The main reason is that I didn’t want to seem to be poking fun at my characters.
Black folks’ names are constantly mocked in the media and in literature. have you heard the one about the substitute teacher working in a low income school who sees on her roll the name “Shithead.” Turns out, you should pronounce it “Shi-theed.” (This was told me as though it were true. The guy swore that it happened to his sister when she subbed in the Bronx.) There are a million of these stories and the butt of the joke are always people– usuallly working class– who are “too stupid” to “properly” name their child. Hilarious.
This strikes really close to home because my own name sometimes strikes people as stupid, particularly when I was a young person growing up in Atlanta. I once had a (black) teacher say to me, “You should change the way you spell your name. Because the way you spell it now, just shows that some black people can’t understand phonetics.” When I explained that actually my name is from Kenya and that my parents’ dear friend discovered it while she was travelling on a Fullbright fellowship… well, things got different. In other words, I whipped out a can of privilege and she shut the hell up. (But her words stayed with me for years and for a while I experimented with new spellings, paranoid that people thought my parents were ignorant.)

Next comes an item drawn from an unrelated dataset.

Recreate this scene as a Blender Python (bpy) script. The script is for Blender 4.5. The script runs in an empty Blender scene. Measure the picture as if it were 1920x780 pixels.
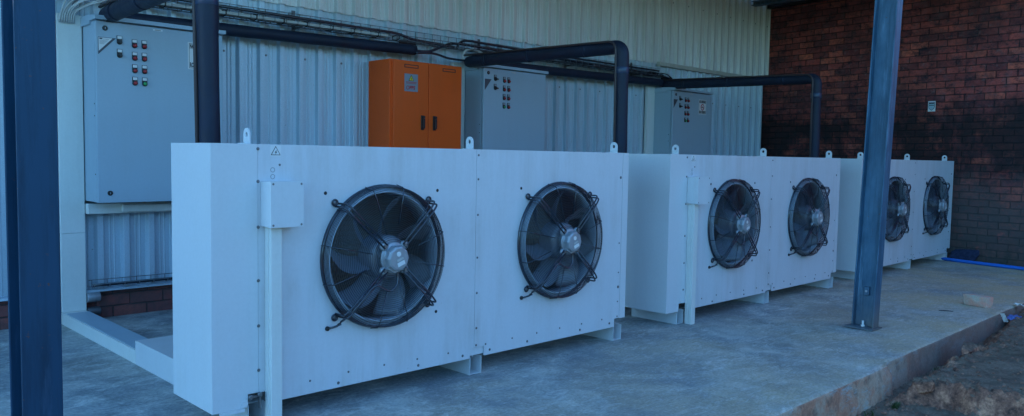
import bpy, bmesh, math, random
from mathutils import Vector, Matrix, noise
random.seed(7)
C = bpy.context.scene
COL = C.collection
PI = math.pi
YW = 2.86                      # front of the wall's brick plinth

# ------------------------------------------------------------------ mesh builder
class MB:
    def __init__(s): s.v = []; s.f = []; s.m = []; s.s = []; s.cur = 0
    def mat(s, i): s.cur = i; return s
    def add(s, vs, fs, smooth=False):
        b = len(s.v); s.v += [tuple(p) for p in vs]
        for f in fs: s.f.append([b + i for i in f]); s.m.append(s.cur); s.s.append(smooth)
        return s
    def box(s, x0, x1, y0, y1, z0, z1):
        vs = [(x, y, z) for z in (z0, z1) for y in (y0, y1) for x in (x0, x1)]
        return s.add(vs, [(0, 2, 3, 1), (4, 5, 7, 6), (0, 1, 5, 4), (2, 6, 7, 3), (0, 4, 6, 2), (1, 3, 7, 5)])
    def prism(s, poly, axis, a0, a1, smooth=False):
        n = len(poly)
        def P(p, a):
            if axis == 'x': return (a, p[0], p[1])
            if axis == 'y': return (p[0], a, p[1])
            return (p[0], p[1], a)
        vs = [P(p, a0) for p in poly] + [P(p, a1) for p in poly]
        fs = [(i, (i + 1) % n, n + (i + 1) % n, n + i) for i in range(n)]
        s.add(vs, fs, smooth)
        b = len(s.v) - 2 * n
        s.f.append([b + i for i in range(n)][::-1]); s.m.append(s.cur); s.s.append(False)
        s.f.append([b + n + i for i in range(n)]); s.m.append(s.cur); s.s.append(False)
        return s
    def lathe(s, prof, c, axis=(0, -1, 0), n=32, smooth=True, cap0=False, cap1=False):
        # prof: list of (r, h) with h along axis from c
        ax = Vector(axis).normalized(); t = Vector((0, 0, 1)) if abs(ax.z) < .9 else Vector((1, 0, 0))
        u = t.cross(ax).normalized(); w = ax.cross(u)
        c = Vector(c); vs = []
        for r, h in prof:
            for k in range(n):
                a = 2 * PI * k / n
                vs.append(c + ax * h + (u * math.cos(a) + w * math.sin(a)) * r)
        fs = []
        for i in range(len(prof) - 1):
            for k in range(n):
                fs.append((i * n + k, i * n + (k + 1) % n, (i + 1) * n + (k + 1) % n, (i + 1) * n + k))
        b = len(s.v); s.add(vs, fs, smooth)
        if cap0: s.f.append([b + k for k in range(n)][::-1]); s.m.append(s.cur); s.s.append(False)
        if cap1:
            q = b + (len(prof) - 1) * n
            s.f.append([q + k for k in range(n)]); s.m.append(s.cur); s.s.append(False)
        return s
    def cyl(s, p0, p1, r, n=12, smooth=True):
        p0 = Vector(p0); p1 = Vector(p1); d = p1 - p0
        return s.lathe([(r, 0), (r, d.length)], p0, d, n, smooth, True, True)
    def tube(s, pts, r, n=8, closed=False, rad=None):
        pts = [Vector(p) for p in pts]; m = len(pts); vs = []
        prev = None
        for i in range(m):
            if closed: d = pts[(i + 1) % m] - pts[i - 1]
            else: d = pts[min(i + 1, m - 1)] - pts[max(i - 1, 0)]
            d.normalize()
            if prev is None:
                t = Vector((0, 0, 1)) if abs(d.z) < .9 else Vector((1, 0, 0))
                u = t.cross(d).normalized()
            else:
                u = (prev - d * prev.dot(d)).normalized()
            prev = u; w = d.cross(u)
            rr = rad[i] if rad else r
            for k in range(n):
                a = 2 * PI * k / n
                vs.append(pts[i] + (u * math.cos(a) + w * math.sin(a)) * rr)
        fs = []
        for i in range(m if closed else m - 1):
            j = (i + 1) % m
            for k in range(n): fs.append((i * n + k, i * n + (k + 1) % n, j * n + (k + 1) % n, j * n + k))
        b = len(s.v); s.add(vs, fs, True)
        if not closed:
            s.f.append([b + k for k in range(n)][::-1]); s.m.append(s.cur); s.s.append(False)
            s.f.append([b + (m - 1) * n + k for k in range(n)]); s.m.append(s.cur); s.s.append(False)
        return s
    def build(s, name, mats, parent=None, org=(0, 0, 0), bevel=0, loc=None):
        me = bpy.data.meshes.new(name)
        ox, oy, oz = org
        me.from_pydata([(x - ox, y - oy, z - oz) for x, y, z in s.v], [], s.f)
        if not isinstance(mats, (list, tuple)): mats = [mats]
        for m in mats: me.materials.append(m)
        for p, mi, sm in zip(me.polygons, s.m, s.s): p.material_index = mi; p.use_smooth = sm
        me.update()
        o = bpy.data.objects.new(name, me); COL.objects.link(o)
        if parent: o.parent = parent
        if loc: o.location = loc
        elif not parent and org != (0, 0, 0): o.location = org
        if bevel:
            b = o.modifiers.new('bevel', 'BEVEL'); b.width = bevel; b.segments = 2
            b.limit_method = 'ANGLE'; b.angle_limit = math.radians(50); b.harden_normals = False
        return o

def tag(o, label=None, cat=None, group=None, kind=None):
    if label: o['label'] = label
    if cat: o['category'] = cat
    if group: o['group'] = group
    if kind: o['kind'] = kind
    return o
def empty(name, loc, label, cat, group=None):
    o = bpy.data.objects.new(name, None); COL.objects.link(o); o.location = loc
    o.empty_display_size = .2
    return tag(o, label, cat, group)
def copy_tree(o, parent=None):
    c = o.copy(); COL.objects.link(c)
    if parent: c.parent = parent
    for k in list(o.children): copy_tree(k, c)
    return c
def fillet(pts, r, n=6):
    pts = [Vector(p) for p in pts]; out = [pts[0]]
    for i in range(1, len(pts) - 1):
        a, b, c = pts[i - 1], pts[i], pts[i + 1]
        d0 = (a - b); d1 = (c - b); q = min(r, d0.length * .49, d1.length * .49)
        p0 = b + d0.normalized() * q; p1 = b + d1.normalized() * q
        for k in range(n + 1):
            t = k / n; out.append((1 - t) ** 2 * p0 + 2 * t * (1 - t) * b + t * t * p1)
    out.append(pts[-1]); return out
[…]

Dolen and I talk a lot about writing from a place of love, particularly love of your own community, your family. This is not to say that we can’t be critical—that’s the writers job, but we try to write with open and full hearts. About a five years ago, Dorothy Allison gave a keynote address at the Southern Women Writers Conference. In this talk she cautioned us against writing books full of wacky, ignorant characters. “Don’t make a punch line out of your family,” she said.
So, I ended up changing Brucetta’s name to Ronalda. Her daddy had to get his name changed, too. (He’s Ronald.) In my heart, she’s Brucetta, and I keep thinking of her by her original name. But I am sure I’ll get used to it. And I am sure that I made the right call.